#### Source excerpt
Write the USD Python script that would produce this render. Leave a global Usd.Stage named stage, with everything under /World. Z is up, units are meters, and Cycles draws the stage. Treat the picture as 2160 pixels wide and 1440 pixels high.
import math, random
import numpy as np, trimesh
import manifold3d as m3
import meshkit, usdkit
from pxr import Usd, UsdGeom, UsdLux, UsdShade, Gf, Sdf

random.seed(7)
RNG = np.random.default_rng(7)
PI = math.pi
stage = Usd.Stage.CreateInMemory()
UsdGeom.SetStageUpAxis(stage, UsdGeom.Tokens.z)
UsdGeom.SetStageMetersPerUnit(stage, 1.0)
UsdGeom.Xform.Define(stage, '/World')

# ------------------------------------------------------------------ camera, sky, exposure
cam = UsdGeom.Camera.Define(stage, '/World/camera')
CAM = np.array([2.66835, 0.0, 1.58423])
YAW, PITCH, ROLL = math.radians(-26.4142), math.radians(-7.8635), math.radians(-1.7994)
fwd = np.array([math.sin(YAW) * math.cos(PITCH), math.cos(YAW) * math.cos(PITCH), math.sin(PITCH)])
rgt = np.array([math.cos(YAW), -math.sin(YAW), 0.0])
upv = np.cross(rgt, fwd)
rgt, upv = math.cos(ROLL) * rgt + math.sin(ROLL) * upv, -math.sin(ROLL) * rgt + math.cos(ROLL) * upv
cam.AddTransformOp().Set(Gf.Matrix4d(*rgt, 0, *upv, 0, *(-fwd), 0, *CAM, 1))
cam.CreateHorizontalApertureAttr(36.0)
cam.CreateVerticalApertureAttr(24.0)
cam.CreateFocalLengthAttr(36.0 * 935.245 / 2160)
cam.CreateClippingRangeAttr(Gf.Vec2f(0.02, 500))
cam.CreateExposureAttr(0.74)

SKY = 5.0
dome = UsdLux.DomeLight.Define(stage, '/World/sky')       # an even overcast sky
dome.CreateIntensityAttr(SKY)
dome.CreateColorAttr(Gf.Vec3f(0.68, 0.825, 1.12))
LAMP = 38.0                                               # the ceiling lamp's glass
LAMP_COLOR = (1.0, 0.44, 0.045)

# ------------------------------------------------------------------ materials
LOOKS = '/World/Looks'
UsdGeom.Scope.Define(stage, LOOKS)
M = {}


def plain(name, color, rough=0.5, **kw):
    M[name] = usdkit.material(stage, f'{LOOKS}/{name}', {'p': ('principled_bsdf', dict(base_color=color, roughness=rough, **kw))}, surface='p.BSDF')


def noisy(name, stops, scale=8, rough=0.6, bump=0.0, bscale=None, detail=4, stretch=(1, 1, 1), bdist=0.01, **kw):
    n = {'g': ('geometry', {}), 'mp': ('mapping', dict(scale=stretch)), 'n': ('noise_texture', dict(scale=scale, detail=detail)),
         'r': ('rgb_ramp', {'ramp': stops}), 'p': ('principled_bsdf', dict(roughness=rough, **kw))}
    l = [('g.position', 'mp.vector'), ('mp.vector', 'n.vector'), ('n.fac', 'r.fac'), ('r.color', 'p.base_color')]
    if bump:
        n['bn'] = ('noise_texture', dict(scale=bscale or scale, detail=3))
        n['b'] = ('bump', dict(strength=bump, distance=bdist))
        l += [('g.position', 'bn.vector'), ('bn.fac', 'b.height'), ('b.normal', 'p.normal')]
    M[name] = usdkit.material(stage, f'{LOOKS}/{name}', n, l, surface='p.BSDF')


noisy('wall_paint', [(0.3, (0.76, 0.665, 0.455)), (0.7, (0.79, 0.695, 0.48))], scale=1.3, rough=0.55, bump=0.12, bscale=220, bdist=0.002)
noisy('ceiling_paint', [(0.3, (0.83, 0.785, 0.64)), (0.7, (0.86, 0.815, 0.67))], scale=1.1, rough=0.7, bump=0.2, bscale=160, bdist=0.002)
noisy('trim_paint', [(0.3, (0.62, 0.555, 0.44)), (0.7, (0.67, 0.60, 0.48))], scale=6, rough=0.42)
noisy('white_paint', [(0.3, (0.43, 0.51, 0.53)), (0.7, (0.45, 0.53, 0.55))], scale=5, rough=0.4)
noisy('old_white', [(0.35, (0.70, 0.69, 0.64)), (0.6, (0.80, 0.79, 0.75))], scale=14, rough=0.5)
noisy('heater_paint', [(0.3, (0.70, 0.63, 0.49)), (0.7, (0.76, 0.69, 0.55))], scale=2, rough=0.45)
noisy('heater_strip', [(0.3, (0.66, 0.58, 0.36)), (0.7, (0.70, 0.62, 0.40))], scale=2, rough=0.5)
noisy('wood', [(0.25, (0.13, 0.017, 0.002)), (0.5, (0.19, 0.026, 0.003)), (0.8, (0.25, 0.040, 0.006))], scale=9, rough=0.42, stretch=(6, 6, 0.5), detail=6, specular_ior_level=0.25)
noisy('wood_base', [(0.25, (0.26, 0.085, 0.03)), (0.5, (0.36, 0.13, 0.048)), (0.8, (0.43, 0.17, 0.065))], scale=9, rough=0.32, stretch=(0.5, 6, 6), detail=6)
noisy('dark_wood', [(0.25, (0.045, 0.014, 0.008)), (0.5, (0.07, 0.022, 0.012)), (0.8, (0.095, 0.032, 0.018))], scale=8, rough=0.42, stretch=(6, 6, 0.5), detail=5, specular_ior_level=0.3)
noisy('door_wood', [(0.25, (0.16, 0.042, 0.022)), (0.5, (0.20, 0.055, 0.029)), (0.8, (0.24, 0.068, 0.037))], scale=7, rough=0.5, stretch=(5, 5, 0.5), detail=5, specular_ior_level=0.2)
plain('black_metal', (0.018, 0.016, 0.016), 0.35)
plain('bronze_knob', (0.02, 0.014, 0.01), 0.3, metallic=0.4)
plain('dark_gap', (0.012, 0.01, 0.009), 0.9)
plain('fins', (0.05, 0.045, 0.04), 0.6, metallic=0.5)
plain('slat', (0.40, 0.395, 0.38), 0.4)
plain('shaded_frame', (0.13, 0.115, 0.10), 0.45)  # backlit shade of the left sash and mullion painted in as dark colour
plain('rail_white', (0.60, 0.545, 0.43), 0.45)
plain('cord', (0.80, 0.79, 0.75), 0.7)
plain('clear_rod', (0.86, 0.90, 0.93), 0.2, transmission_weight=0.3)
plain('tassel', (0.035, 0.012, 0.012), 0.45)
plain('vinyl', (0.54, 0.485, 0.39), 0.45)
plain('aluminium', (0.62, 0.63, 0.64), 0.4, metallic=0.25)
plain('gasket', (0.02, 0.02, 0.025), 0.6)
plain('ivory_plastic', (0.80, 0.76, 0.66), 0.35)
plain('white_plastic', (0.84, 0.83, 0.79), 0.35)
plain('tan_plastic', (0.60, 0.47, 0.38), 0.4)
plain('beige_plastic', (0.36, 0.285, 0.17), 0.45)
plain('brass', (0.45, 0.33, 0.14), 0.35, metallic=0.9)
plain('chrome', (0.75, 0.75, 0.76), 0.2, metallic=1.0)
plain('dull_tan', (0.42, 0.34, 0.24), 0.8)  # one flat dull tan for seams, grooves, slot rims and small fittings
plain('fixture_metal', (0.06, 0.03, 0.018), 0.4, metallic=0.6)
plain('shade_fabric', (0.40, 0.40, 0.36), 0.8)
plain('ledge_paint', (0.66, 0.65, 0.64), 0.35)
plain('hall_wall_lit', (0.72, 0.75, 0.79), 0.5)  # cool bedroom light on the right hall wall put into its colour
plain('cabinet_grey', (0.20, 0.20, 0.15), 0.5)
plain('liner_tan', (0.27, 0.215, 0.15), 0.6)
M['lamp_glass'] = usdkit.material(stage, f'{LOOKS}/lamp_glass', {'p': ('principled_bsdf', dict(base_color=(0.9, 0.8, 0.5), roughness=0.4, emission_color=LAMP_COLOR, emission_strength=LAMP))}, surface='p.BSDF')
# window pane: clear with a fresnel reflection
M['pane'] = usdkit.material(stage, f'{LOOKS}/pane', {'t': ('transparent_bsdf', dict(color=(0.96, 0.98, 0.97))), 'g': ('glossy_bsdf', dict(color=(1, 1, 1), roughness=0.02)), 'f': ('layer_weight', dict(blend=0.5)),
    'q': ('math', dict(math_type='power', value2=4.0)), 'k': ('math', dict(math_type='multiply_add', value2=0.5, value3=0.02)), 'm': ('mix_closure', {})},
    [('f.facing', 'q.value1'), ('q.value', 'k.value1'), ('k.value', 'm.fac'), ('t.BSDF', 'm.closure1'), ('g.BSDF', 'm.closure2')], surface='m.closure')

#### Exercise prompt
Your task is to repeat the lines from the one containing "6, 6), detail=6)" to the one containing "plain('fins', (0.05, 0.045, 0.04), 0.6, metallic=0.5)", both lines included. Leave out every other line.

#### Solved exercise
noisy('wood_base', [(0.25, (0.26, 0.085, 0.03)), (0.5, (0.36, 0.13, 0.048)), (0.8, (0.43, 0.17, 0.065))], scale=9, rough=0.32, stretch=(0.5, 6, 6), detail=6)
noisy('dark_wood', [(0.25, (0.045, 0.014, 0.008)), (0.5, (0.07, 0.022, 0.012)), (0.8, (0.095, 0.032, 0.018))], scale=8, rough=0.42, stretch=(6, 6, 0.5), detail=5, specular_ior_level=0.3)
noisy('door_wood', [(0.25, (0.16, 0.042, 0.022)), (0.5, (0.20, 0.055, 0.029)), (0.8, (0.24, 0.068, 0.037))], scale=7, rough=0.5, stretch=(5, 5, 0.5), detail=5, specular_ior_level=0.2)
plain('black_metal', (0.018, 0.016, 0.016), 0.35)
plain('bronze_knob', (0.02, 0.014, 0.01), 0.3, metallic=0.4)
plain('dark_gap', (0.012, 0.01, 0.009), 0.9)
plain('fins', (0.05, 0.045, 0.04), 0.6, metallic=0.5)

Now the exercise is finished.